Ce taux élevé d'impôt pose aussi un problème de concurrence déloyale. Notre entreprise vente-privee.com a besoin d'investir plusieurs dizaines de millions d'euros dans son outil logistique, nous avons 170.000 m2 d'entrepôts. Mais nous faisons face entre autres à Amazon, qui ne paie pas d'IS en France et peut ainsi investir beaucoup plus en logistique, par exemple en surenchérissant sur les prix des entrepôts, en proposant un meilleur salaire à un patron de site, etc. Est-ce normal ? Nous ne nous battons pas à armes égales. Il faut impérativement procéder à l'harmonisation fiscale européenne, ce qu'un économiste comme Thomas Piketty martèle. Une Europe avec 28 régimes fiscaux différents ne peut pas marcher. Personne n'a le courage politique de faire cette harmonisation de l'Europe. Je suis convaincu que les Français qui sont partis développer leur entreprise ailleurs, ce qui n'est pas mon cas, reviendraient. Entre la France à 38 % et le Royaume-Uni à 10 % [pour les sociétés tirant leur profit de brevets] nous pourrions harmoniser l'IS à 25 % par exemple.

Quid des tracasseries administratives que vous évoquiez ?

Le rapport Mandon-Poitrinal a bien décrit le problème des normes excessives, qui empêchent des secteurs de se développer. Il existe tellement de contraintes que parfois des projets s'arrêtent. Le gouvernement dit avoir lancé un chantier de simplification, mais nous ne voyons pas encore concrètement de changement en la matière. Même chose sur le supposé « cadeau fiscal de 40 milliards d'euros » que l'on aurait fait aux entreprises, je n'en ai pas ressenti d'effet direct. Cela dit, je note un vrai effort dans le discours et l'état d'esprit depuis les voeux de François Hollande en janvier, que l'on retrouve dans les propos de Manuel Valls et d'Emmanuel Macron. En revanche, les syndicats ont une vision trop caricaturale : les entreprises, ce n'est pas tout blanc ou tout noir. Je crois d'abord à la création de richesse avant de la partager.

Êtes-vous pessimiste ou optimiste sur la situation de la France ?

Je suis très optimiste, même si nous risquons de connaître encore deux années difficiles. Lorsque j'ai démarré à 22 ans, je ne pensais pas avoir mon propre site d'e-commerce, l'Internet n'existait pas ! L'avenir, on se le crée, en étant courageux. Personne ne vous viendra en aide. Mais la France est un pays dans lequel on peut se créer de beaux chemins. Un pays où tout est possible parce qu'elle a tous les talents ! Il faut surtout faire sortir la France de cette peur. Le Français ne s'aime plus, il faut lui redonner confiance en lui et en l'avenir. Ce qui bloque le pays, ce sont les clivages. Personne ne regarde dans la même direction.

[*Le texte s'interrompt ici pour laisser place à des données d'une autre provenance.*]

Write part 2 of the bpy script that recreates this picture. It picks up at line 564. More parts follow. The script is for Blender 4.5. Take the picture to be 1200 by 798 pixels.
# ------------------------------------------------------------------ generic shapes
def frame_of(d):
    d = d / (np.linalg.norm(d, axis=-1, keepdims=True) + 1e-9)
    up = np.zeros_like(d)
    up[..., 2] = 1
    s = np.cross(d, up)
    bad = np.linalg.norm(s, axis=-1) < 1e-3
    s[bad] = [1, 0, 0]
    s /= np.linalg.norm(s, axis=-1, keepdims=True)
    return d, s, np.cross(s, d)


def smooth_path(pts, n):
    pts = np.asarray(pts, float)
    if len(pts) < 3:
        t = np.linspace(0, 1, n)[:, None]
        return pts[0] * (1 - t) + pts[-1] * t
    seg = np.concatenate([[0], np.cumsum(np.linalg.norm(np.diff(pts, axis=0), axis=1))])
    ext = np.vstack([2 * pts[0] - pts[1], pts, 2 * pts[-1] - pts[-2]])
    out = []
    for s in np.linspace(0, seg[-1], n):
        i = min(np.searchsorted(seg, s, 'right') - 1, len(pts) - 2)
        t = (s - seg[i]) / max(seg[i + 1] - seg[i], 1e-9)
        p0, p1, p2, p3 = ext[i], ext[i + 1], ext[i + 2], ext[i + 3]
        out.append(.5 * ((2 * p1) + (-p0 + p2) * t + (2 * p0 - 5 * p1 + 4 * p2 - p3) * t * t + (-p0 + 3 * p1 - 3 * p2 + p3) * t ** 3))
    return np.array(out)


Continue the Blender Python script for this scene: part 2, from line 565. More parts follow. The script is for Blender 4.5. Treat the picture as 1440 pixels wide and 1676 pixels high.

Nous avons le plus beau pays du monde, mais il est trop clivé. Le courage politique, c'est comme le courage managérial, il faut faire fi des résistances. Il faut libérer le pays de toutes ces entraves. L'État doit accompagner la création de richesse par la formation, l'éducation, en mettant en place des infrastructures de qualité et en assurant le « bien-vivre ensemble ». Il remplit dans l'ensemble ce rôle, mais à quel prix ! Il pourrait faire mieux pour moins cher.

Certains de nos dirigeants sont tentés par le protectionnisme, mais le monde a changé ! On ne peut pas repousser l'innovation, quand une offre créative trouve son public comme Uber ou Netflix, elle submerge tout. Le numérique a transformé le consommateur qui est désormais le roi. Il choisit, s'éduque, lit les critiques, devient expert et connaît parfois mieux le produit que le vendeur en magasin ! Le consommateur est devenu libre, avisé, il peut aller chercher son produit en un clic dans un autre pays, les offres sont devenues sans frontières et le monde est plus petit.

Il faut avoir une plus grande vision, avoir des ambitions portées par les politiques. Il faut ouvrir l'Europe pour avoir un plus grand marché. Les défis de demain, c'est d'aller audelà des frontières, d'aller conquérir l'Europe. Il n'y a aucune raison qu'il n'y ait pas de Netflix français ou d'Uber français, Deezer a bien été créé par des Français. Prenons l'exemple de l'objet connecté, il s'agit de mettre de l'intelligence artificielle dans des objets ; notre pays est sans doute le mieux placé pour le faire : c'est une des voies de la réindustrialisation de la France.